The Heart of Ardent

The Heart of Ardent: Chilaquiles

Our last feature, The Devil’s Tail, was shot in Mexico, and our next feature will be too.

But we also travel to Mexico for pleasure, and as food is a major part of any cultural experience, we think this is a good place to share some of our favorite food and drink recipes with you.

Ever had a favorite dish that, whenever you see it on a menu, you have to order to see how they make their version? Chilaquiles is like that for me. I can never resist, and enjoy making it for friends for brunch.

My favorite ever were made for me by my friend Luis in the kitchen of a beach house we had rented in Yucatán. Visiting for the weekend, he saw what ingredients we had left in our kitchen and threw them together. It’s that kind of dish.

‘Chilaquiles’ comes from the Nahuatl word chīlāquilitl.  Like most great dishes from the kitchens of the generations before us, necessity was the mother of invention. Food was never wasted, which is why French Toast and Rum Balls made use of old bread and why chilaquiles is a dish traditionally made for breakfast  to use up leftover stale tortillas. Frijoles are great served on the side.

Like many ‘family’ recipes, regional and familial varieties are common; for example, they are sometimes prepared with a white sauce in Sinaloa, Mexico or with chilis de Arbol in Guadalajara. Although they can be made just using a pan on the stovetop, I like making them in a casserole dish or baking pan in the oven.

Often, pulled chicken or scrambled/fried eggs are added, so making it without is easily done for vegetarians.

Feel free to see this recipe as a guideline: this is an easy dish where amounts of salsa and cheese can easily be adjusted to suit your amount of tortillas or pan size.

Buen Provecho!

Time Required: approx 40 min; Prep: approx 20 min; Cook: approx 20 min; Serves: 4-6.


Roughly 1/3 cup vegetable oil
Approximately 10 corn tortillas, cut into eighths, preferably stale (spread out to dry overnight)*
Roughly 4 cups Salsa Verde** (green) or Salsa Roja (red)
Fresh ground black pepper to taste
About a 1/2 cup crumbled Queso Fresco***
2 thin slices of an onion, cut into rings
Remaining onion, chopped
1/2 cup Mexican crema, or 1 can sterilized cream (like Carnation brand) for drizzling on top
1/4 cup chopped fresh cilantro leaves, for garnish
(About 2 1/2 cups shredded/crumbled mild white/yellow cheese like Mexican Queso Blanco, Oaxaca or Monterey Jack cheese for the oven baked version)



Pour about 1/3 cup vegetable oil into a large pan over medium-high heat. Add chopped onion and stir in the pan, cooking until softened or just beginning to brown, about 5 minutes. Add tortilla strips or chips, working in batches, and cook until lightly browned. Drain and pat down tortillas on paper towels and discard oil. Wipe pan down with a paper towel.

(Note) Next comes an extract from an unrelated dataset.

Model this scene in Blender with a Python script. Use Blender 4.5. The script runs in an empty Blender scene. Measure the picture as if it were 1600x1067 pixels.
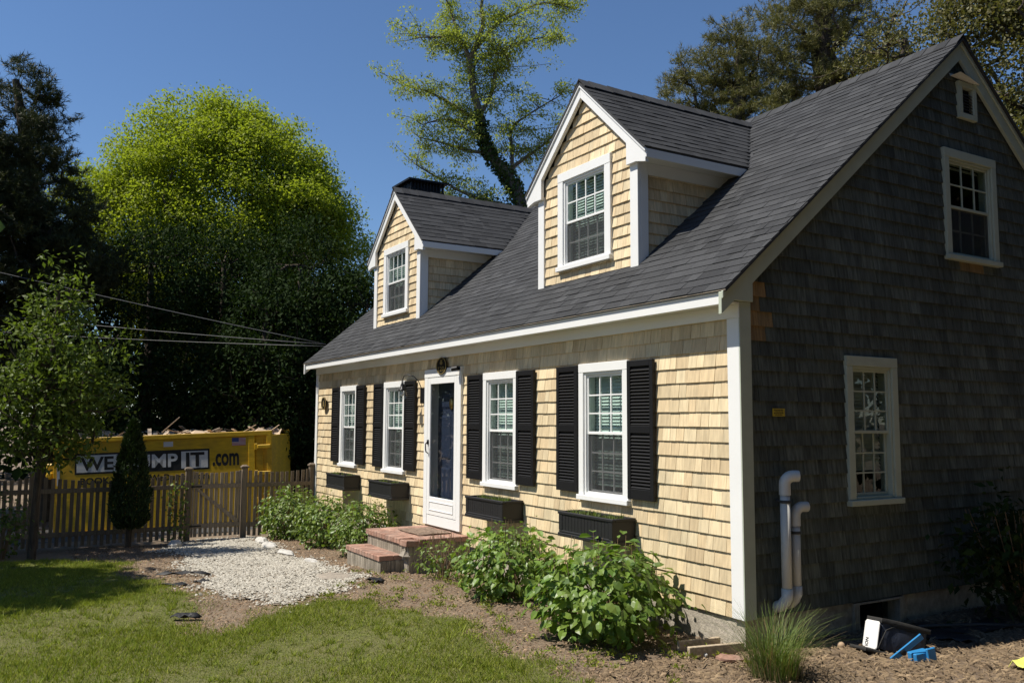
import bpy, math, random
import numpy as np
from mathutils import Matrix, Vector
random.seed(7)
rng = np.random.default_rng(11)
R = math.radians
scene = bpy.context.scene

# ------------------------------------------------------------------ camera
CAM = np.array([5.400, -5.558, 1.537])
yaw, pitch, roll = R(59.122), R(5.317), R(0.286)
Fw = np.array([-math.sin(yaw)*math.cos(pitch), math.cos(yaw)*math.cos(pitch), math.sin(pitch)])
Rt = np.array([math.cos(yaw), math.sin(yaw), 0.0])
Up = np.cross(Rt, Fw)
R2 = Rt*math.cos(roll) + Up*math.sin(roll)
U2 = Up*math.cos(roll) - Rt*math.sin(roll)
cam_data = bpy.data.cameras.new('camera')
cam_data.sensor_width = 36.0
cam_data.lens = 1339.1/1600*36
cam_data.clip_start = 0.05
cam_data.clip_end = 2000
cam = bpy.data.objects.new('camera', cam_data)
scene.collection.objects.link(cam)
cam.matrix_world = Matrix(((R2[0], U2[0], -Fw[0], CAM[0]), (R2[1], U2[1], -Fw[1], CAM[1]), (R2[2], U2[2], -Fw[2], CAM[2]), (0, 0, 0, 1)))
scene.camera = cam

# ------------------------------------------------------------------ sky, sun, exposure
LIGHT = Vector((0.40, 1.0, -1.62)).normalized()       # direction the sunlight travels
world = bpy.data.worlds.new('World')
scene.world = world
world.use_nodes = True
wn = world.node_tree
wn.nodes.clear()
sky = wn.nodes.new('ShaderNodeTexSky')
sky.sky_type = 'NISHITA'
sky.sun_disc = False
sky.sun_elevation = math.asin(-LIGHT.z)
sky.sun_rotation = math.atan2(-LIGHT.x, -LIGHT.y)
sky.altitude = 0
sky.air_density = 1.0
sky.dust_density = 0.0
sky.ozone_density = 8.0
bg = wn.nodes.new('ShaderNodeBackground')
bg.inputs['Strength'].default_value = 0.092
wo = wn.nodes.new('ShaderNodeOutputWorld')
wn.links.new(sky.outputs[0], bg.inputs[0])
wn.links.new(bg.outputs[0], wo.inputs[0])
sun_data = bpy.data.lights.new('sun', 'SUN')
sun_data.energy = 5.0
sun_data.angle = R(0.53)
sun_data.color = (1.0, 0.94, 0.84)
sun = bpy.data.objects.new('sun', sun_data)
scene.collection.objects.link(sun)
sun.rotation_euler = LIGHT.to_track_quat('-Z', 'Y').to_euler()
sun.location = (-10, -25, 40)
scene.view_settings.view_transform = 'Standard'
scene.view_settings.look = 'None'
scene.view_settings.gamma = 1
scene.view_settings.use_curve_mapping = False
scene.view_settings.exposure = 0.35
scene.cycles.max_bounces = 5
scene.cycles.diffuse_bounces = 3
scene.cycles.transparent_max_bounces = 16

# ------------------------------------------------------------------ helpers: objects
COL = scene.collection

def smooth_mesh(me):
    me.polygons.foreach_set('use_smooth', np.ones(len(me.polygons), dtype=bool))

def new_mesh(name, verts, faces, mat=None, smooth=False):
    me = bpy.data.meshes.new(name)
    verts = np.asarray(verts, dtype=np.float32)
    if isinstance(faces, np.ndarray):
        k = faces.shape[1]
        n = len(faces)
        me.vertices.add(len(verts)); me.vertices.foreach_set('co', verts.ravel())
        me.loops.add(n*k); me.loops.foreach_set('vertex_index', faces.astype(np.int32).ravel())
        me.polygons.add(n)
        me.polygons.foreach_set('loop_start', np.arange(0, n*k, k, dtype=np.int32))
        me.polygons.foreach_set('loop_total', np.full(n, k, dtype=np.int32))
        me.update(calc_edges=True)
    else:
        me.from_pydata(verts.tolist(), [], faces)
        me.update()
    if mat: me.materials.append(mat)
    if smooth: smooth_mesh(me)
    return me

def link(name, me, parent=None, kind=None, label=None):
    o = bpy.data.objects.new(name, me)
    COL.objects.link(o)
    if parent is not None:
        o.parent = parent
        if parent.type == 'EMPTY':
            o.matrix_parent_inverse = Matrix.Translation(-Vector(parent.location))
    if kind: o['kind'] = kind
    if label: o['label'] = label
    return o

def thing(name, label, cat, loc, group=None):
    o = bpy.data.objects.new(name, None)
    o.empty_display_size = 0.2
    COL.objects.link(o)
    o.location = loc
    o['label'] = label; o['category'] = cat
    if group: o['group'] = group
    return o

def tag(o, label, cat, group=None):
    o['label'] = label; o['category'] = cat
    if group: o['group'] = group
    return o

def frame(o, u, v, n):
    return np.array([[u[0], v[0], n[0], o[0]], [u[1], v[1], n[1], o[1]], [u[2], v[2], n[2], o[2]], [0, 0, 0, 1.0]])

ID = np.eye(4)
BOXF = [(0, 3, 2, 1), (4, 5, 6, 7), (0, 1, 5, 4), (1, 2, 6, 5), (2, 3, 7, 6), (3, 0, 4, 7)]

class MB:
    def __init__(self, M=ID):
        self.v = []; self.f = []; self.M = M
    def add(self, verts, faces):
        b = len(self.v)
        V = np.c_[np.asarray(verts, float), np.ones(len(verts))] @ self.M.T
        self.v += V[:, :3].tolist()
        self.f += [tuple(b+i for i in f) for f in faces]
        return self
    def box(self, x0, x1, y0, y1, z0, z1):
        return self.add([(x0, y0, z0), (x1, y0, z0), (x1, y1, z0), (x0, y1, z0), (x0, y0, z1), (x1, y0, z1), (x1, y1, z1), (x0, y1, z1)], BOXF)
    def prism(self, poly, n0, n1):
        """poly in (u,v), extruded along n"""
        k = len(poly)
        vs = [(a, b, n0) for a, b in poly] + [(a, b, n1) for a, b in poly]
        fs = [tuple(range(k-1, -1, -1)), tuple(range(k, 2*k))] + [(i, (i+1) % k, k+(i+1) % k, k+i) for i in range(k)]
        return self.add(vs, fs)
    def tube(self, pts, rad, sides=8, cap=True):
        pts = [Vector(p) for p in pts]
        if not hasattr(rad, '__len__'): rad = [rad]*len(pts)
        vs = []; fs = []
        t0 = (pts[1]-pts[0]).normalized()
        a = t0.orthogonal().normalized()
        for i, p in enumerate(pts):
            t = (pts[min(i+1, len(pts)-1)]-pts[max(i-1, 0)]).normalized()
            a = (a - t*a.dot(t))
            a = a.normalized() if a.length > 1e-6 else t.orthogonal().normalized()
            b = t.cross(a)
            for k in range(sides):
                an = 2*math.pi*k/sides
                vs.append(tuple(p + (a*math.cos(an)+b*math.sin(an))*rad[i]))
        for i in range(len(pts)-1):
            for k in range(sides):
                k2 = (k+1) % sides
                fs.append((i*sides+k, i*sides+k2, (i+1)*sides+k2, (i+1)*sides+k))
        if cap:
            fs.append(tuple(range(sides-1, -1, -1)))
            fs.append(tuple((len(pts)-1)*sides+k for k in range(sides)))
        return self.add(vs, fs)
    def lathe(self, prof, centre, axis, sides=16):
        ax = Vector(axis).normalized(); a = ax.orthogonal().normalized(); b = ax.cross(a); c = Vector(centre)
        vs = []; fs = []
        for h, r in prof:
            for k in range(sides):
                an = 2*math.pi*k/sides
                vs.append(tuple(c+ax*h+(a*math.cos(an)+b*math.sin(an))*max(r, 1e-4)))
        for i in range(len(prof)-1):
            for k in range(sides):
                k2 = (k+1) % sides
                fs.append((i*sides+k, i*sides+k2, (i+1)*sides+k2, (i+1)*sides+k))
        fs.append(tuple(range(sides-1, -1, -1))); fs.append(tuple((len(prof)-1)*sides+k for k in range(sides)))
        return self.add(vs, fs)
    def build(self, name, mat, parent=None, smooth=False, bevel=0, kind=None, label=None):
        me = new_mesh(name, self.v, self.f, mat, smooth)
        o = link(name, me, parent, kind, label)
        if bevel:
            m = o.modifiers.new('bevel', 'BEVEL'); m.width = bevel; m.segments = 1; m.limit_method = 'ANGLE'
        return o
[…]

In same pan, add salsa verde and bring to simmer over low heat. Add tortilla strips or chips and cook until softened, about 5 minutes. Season with ground black pepper, to taste. Divide mixture among 4 individual casserole dishes. You can then garnish with crumbled Queso Fresco and rings of onion. Top with Mexican crema, sprinkle with some chopped fresh cilantro and serve immediately.


Preheat oven to 400°F. Lightly coat a 9-by-13-inch baking pan with cooking spray or wipe down with oiled paper towel. I like to use two 8x10x2 pans if I’m making two varieties.
As with stovetop method, heat oil in a large nonstick pan over medium-high heat. Add onion and cook, stirring often, until starting to brown, about 5 minutes. Cook the tortilla pieces as in the above method, pat off excess oil, then:

Put half the tortilla pieces in the baking pan. Top with half the onions, half the salsa and half the Queso Blanco. Repeat with another layer of tortillas, onions, salsa and cheese. Cover with foil.
Bake for 15 minutes. Remove the foil and continue baking until the casserole is bubbling around the edges and the cheese is melted or beginning to brown, about 10 minutes.

Top with the rings of onion, drizzle or spoon the cream on top, then garnish with Queso Fresco/Feta and fresh cilantro.

*Of course, packages of  Tortilla Chips or Tostadas (like Charras) can also be used.

**Note: Salsa Verde is “green sauce” and is typically made with tomatillos, green chiles and cilantro. Make your own fresh, or find it in jars (like Herdez; 2 jars = 4 cups) at most supermarkets or homemade fresh at Latin markets.

***Note: Queso Fresco is a white, mild, fresh Mexican cheese like fresh farmer’s cheese in US/Canada. Queso Fresco can be found in some supermarkets and Latin markets. Mild feta, like Canadian Feta cheese, is an excellent substitute.